Now I will cling forever
To Christ, my Savior true;
My Lord will leave me never,
Whate’er He passeth through.
He rends Death’s iron chain,
He breaks through sin and pain,
He shatters hell’s dark thrall,
I follow Him through all. . . .

He brings me to the portal
That leads to bliss untold,
Whereon this rhyme immortal
Is found in script of gold:
“Who there My cross hath shared
Finds here a crown prepared;
Who there with Me hath died
Shall here be glorified.”

Notice the unexpected way Paul Gerhardt puts it: It is not that I will never leave Christ, whatever I pass through, but that he will never leave me. In a short turn of phrase, Gerhardt reminds us of the assurances that come through Christ’s resurrection: Whatever we suffer, we suffer with him at our side—and knowing the end of his story, we have hope for the end of our own. We follow Christ as he harrows Hell and routs the many places it has encamped in our own souls. We are promised the cross, yes, but also the crown. In these two verses, Gerhardt had left us a rich primer on the resurrection, a sixteen-line sermon on what the triumph of Christ means for the life of a Christian.
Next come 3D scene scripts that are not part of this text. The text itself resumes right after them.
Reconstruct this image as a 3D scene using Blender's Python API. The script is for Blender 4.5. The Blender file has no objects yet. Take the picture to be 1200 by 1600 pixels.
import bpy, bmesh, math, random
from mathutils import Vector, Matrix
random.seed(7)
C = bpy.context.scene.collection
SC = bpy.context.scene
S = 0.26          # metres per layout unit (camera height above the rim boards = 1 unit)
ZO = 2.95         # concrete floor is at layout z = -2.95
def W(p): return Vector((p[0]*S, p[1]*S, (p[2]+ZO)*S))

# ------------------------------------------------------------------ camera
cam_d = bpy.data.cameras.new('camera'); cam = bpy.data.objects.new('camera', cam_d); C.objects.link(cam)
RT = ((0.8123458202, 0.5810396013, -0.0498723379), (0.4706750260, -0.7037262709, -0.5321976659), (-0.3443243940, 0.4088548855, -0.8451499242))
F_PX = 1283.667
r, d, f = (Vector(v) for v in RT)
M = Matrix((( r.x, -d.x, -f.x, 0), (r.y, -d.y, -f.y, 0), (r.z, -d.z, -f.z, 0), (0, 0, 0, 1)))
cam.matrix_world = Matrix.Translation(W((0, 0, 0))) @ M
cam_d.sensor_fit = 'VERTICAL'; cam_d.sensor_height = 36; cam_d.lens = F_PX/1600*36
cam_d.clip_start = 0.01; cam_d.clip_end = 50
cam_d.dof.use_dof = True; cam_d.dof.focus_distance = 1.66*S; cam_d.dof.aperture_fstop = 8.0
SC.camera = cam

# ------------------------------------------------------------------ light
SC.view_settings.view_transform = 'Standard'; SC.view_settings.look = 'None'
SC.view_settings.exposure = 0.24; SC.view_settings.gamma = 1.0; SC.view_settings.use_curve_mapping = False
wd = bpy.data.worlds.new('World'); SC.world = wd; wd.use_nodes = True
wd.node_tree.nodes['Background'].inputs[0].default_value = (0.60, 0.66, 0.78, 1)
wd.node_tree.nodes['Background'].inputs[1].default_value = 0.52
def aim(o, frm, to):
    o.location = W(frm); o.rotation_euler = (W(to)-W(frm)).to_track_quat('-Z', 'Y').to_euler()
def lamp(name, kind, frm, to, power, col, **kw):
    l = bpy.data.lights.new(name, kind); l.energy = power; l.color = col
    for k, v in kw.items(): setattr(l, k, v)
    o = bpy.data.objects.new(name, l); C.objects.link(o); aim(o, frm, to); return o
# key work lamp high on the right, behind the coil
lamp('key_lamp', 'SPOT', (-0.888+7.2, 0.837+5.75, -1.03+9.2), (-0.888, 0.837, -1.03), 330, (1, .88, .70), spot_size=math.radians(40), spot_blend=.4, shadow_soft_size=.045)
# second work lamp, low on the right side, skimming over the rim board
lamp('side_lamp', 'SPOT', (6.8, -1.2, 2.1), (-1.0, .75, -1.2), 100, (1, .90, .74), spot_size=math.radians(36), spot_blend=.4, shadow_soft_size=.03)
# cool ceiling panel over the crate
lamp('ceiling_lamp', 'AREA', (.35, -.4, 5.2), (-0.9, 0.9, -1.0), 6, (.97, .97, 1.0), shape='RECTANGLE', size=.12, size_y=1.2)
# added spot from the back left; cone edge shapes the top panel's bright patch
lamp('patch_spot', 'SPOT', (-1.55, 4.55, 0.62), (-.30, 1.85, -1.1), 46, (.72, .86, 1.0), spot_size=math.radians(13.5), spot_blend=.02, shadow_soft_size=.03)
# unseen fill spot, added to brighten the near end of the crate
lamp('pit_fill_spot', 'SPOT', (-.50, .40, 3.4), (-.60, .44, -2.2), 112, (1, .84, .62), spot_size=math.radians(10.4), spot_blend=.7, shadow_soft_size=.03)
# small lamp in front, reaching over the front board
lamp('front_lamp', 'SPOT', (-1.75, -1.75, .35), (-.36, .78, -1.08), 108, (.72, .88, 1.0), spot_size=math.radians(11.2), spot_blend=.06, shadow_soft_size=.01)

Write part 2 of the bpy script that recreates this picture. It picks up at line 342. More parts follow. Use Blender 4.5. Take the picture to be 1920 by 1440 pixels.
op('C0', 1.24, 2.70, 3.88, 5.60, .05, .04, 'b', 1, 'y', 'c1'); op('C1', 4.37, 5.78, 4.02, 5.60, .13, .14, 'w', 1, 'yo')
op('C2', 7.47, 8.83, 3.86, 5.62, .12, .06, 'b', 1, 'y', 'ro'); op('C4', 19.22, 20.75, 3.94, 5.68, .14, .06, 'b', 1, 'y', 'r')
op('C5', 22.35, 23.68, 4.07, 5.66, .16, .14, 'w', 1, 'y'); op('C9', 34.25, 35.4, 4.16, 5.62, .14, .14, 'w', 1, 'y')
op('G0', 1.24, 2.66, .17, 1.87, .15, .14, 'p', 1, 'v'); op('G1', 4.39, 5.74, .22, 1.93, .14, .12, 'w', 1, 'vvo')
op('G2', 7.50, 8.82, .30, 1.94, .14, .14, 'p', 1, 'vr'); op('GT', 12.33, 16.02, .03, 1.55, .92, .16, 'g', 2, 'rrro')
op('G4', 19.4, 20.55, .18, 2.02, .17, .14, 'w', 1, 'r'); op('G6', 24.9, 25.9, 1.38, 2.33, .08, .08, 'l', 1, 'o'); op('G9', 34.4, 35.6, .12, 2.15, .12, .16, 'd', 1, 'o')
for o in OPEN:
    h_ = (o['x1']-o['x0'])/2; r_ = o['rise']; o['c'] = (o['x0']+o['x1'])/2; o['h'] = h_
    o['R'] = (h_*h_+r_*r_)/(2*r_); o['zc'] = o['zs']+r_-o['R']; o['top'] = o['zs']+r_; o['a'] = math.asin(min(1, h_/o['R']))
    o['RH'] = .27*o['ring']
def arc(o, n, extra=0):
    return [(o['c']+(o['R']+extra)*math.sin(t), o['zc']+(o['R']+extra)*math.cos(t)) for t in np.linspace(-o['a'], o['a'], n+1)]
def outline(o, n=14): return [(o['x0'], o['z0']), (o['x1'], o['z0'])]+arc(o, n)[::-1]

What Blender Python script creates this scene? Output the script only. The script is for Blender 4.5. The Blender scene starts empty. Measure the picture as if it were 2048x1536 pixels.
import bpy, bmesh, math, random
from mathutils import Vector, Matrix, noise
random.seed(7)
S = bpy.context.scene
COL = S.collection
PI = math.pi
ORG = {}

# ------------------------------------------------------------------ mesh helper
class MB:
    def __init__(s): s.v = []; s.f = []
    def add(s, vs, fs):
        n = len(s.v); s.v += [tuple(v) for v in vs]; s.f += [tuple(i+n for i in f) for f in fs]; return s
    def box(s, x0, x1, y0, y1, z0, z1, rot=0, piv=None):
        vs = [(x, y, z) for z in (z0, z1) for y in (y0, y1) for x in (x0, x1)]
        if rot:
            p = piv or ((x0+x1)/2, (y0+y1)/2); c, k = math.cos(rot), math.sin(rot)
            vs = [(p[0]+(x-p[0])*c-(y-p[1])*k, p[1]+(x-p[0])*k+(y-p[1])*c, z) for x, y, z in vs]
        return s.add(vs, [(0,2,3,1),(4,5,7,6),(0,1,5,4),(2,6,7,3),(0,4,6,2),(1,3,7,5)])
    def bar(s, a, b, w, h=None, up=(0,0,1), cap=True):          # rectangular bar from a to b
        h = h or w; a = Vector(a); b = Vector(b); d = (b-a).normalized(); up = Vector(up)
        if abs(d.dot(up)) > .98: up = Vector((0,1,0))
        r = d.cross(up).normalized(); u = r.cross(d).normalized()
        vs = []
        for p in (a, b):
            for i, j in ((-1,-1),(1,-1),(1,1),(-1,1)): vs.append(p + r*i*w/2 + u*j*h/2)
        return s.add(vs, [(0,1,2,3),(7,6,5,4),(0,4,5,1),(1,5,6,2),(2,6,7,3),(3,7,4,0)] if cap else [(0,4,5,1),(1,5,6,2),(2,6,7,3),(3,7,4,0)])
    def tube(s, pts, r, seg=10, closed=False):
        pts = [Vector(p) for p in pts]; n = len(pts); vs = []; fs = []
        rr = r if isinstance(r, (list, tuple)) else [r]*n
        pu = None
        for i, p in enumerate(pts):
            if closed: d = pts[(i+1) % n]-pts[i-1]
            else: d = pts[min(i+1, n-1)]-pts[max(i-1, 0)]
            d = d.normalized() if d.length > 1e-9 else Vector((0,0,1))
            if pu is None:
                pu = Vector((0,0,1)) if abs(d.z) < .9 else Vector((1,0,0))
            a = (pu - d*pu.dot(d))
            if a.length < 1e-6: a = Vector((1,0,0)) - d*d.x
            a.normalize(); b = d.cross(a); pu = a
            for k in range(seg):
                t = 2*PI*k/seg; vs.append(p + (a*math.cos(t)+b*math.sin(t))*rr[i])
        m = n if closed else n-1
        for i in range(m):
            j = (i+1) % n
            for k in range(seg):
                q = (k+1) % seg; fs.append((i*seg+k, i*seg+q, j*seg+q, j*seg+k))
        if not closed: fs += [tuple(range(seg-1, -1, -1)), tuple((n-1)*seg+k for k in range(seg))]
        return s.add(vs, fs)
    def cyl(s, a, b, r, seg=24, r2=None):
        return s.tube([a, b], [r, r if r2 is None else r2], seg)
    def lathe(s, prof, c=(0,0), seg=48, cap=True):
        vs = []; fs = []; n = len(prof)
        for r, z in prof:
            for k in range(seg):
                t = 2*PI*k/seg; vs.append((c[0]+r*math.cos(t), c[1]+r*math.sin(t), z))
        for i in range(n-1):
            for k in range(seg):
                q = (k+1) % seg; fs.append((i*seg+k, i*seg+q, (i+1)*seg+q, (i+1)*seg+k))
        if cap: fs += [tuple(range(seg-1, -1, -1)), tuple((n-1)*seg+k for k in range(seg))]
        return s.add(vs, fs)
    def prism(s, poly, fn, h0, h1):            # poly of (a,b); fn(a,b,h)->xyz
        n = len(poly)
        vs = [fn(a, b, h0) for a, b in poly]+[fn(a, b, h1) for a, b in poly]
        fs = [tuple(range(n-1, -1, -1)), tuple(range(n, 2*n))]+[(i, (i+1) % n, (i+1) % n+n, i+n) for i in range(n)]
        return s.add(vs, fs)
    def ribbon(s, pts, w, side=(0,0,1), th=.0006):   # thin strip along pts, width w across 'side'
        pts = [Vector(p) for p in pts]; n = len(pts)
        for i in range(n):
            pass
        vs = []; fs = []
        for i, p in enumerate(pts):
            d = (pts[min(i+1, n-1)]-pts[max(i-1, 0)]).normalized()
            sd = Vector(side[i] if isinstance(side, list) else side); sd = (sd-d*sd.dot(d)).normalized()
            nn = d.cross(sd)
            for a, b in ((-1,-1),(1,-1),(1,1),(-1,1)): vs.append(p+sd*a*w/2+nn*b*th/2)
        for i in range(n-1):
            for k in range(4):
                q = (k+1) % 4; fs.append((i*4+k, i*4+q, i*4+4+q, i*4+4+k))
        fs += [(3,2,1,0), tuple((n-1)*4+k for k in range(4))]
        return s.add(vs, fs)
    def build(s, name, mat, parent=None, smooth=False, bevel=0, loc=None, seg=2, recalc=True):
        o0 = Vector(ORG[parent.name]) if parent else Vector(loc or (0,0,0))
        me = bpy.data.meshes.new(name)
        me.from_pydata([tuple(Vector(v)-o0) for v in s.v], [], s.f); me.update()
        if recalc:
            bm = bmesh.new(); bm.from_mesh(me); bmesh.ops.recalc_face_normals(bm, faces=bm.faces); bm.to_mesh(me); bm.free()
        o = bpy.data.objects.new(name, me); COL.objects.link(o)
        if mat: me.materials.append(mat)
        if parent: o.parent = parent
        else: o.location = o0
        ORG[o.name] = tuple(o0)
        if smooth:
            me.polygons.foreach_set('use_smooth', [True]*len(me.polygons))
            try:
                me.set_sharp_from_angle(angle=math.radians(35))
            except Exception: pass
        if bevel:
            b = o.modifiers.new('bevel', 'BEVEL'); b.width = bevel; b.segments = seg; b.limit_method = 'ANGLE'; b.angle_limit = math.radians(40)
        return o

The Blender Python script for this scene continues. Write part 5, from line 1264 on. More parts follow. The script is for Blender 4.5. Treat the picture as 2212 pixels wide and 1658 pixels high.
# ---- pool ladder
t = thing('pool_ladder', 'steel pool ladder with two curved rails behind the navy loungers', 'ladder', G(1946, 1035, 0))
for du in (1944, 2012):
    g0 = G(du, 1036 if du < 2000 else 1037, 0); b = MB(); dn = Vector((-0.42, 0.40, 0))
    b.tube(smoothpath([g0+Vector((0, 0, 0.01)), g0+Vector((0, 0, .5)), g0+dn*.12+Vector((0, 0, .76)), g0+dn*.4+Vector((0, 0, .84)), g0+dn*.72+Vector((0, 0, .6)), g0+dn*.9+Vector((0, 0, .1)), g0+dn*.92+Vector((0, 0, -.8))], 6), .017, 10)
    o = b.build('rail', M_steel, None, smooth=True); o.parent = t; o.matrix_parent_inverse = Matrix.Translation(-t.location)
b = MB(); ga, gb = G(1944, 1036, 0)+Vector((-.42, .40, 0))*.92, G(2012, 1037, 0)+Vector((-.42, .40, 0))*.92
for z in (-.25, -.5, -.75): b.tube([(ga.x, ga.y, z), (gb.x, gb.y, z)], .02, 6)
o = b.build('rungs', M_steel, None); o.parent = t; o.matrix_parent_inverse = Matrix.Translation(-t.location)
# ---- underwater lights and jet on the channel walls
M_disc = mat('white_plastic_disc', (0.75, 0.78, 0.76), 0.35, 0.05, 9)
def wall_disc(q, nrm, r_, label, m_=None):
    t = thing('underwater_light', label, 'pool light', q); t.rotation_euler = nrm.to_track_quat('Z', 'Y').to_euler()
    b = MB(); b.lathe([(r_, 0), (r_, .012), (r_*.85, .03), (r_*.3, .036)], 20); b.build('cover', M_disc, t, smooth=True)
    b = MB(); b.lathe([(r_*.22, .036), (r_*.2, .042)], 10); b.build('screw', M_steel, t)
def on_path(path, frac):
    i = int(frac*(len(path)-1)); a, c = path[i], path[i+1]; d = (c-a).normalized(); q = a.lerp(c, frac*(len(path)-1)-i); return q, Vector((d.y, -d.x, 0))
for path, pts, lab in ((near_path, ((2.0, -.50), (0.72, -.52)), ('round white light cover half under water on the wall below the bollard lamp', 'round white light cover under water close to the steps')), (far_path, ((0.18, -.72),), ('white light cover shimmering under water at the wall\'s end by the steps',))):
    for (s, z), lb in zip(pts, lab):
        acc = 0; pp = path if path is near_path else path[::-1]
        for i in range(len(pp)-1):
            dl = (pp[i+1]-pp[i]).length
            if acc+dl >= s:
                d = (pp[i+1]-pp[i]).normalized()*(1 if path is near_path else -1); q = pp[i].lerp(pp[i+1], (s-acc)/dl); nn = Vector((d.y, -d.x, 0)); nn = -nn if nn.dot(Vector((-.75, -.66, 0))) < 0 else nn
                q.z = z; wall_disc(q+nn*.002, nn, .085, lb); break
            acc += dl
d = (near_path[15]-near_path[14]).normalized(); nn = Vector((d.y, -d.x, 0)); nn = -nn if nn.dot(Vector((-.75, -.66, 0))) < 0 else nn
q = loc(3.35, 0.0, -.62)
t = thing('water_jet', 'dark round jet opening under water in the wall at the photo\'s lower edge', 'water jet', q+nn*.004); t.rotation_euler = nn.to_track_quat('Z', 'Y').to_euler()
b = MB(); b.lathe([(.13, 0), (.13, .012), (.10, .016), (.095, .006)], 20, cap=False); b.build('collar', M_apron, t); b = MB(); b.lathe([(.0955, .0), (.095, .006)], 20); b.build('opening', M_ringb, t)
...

Because these hymns can be vehicles for handing on the Catholic faith, they remind us of the real meaning of Catholic. At its heart, to say that something is Catholic is not to say that it was written by a person in communion with the bishop of Rome but that it is in accord with the universal apostolic heritage. This means, of course, that not all hymns are suitable for Catholic liturgies. But it also means that if a hymn proclaims the Catholic faith, then—regardless of its origin—we should consider it a Catholic hymn.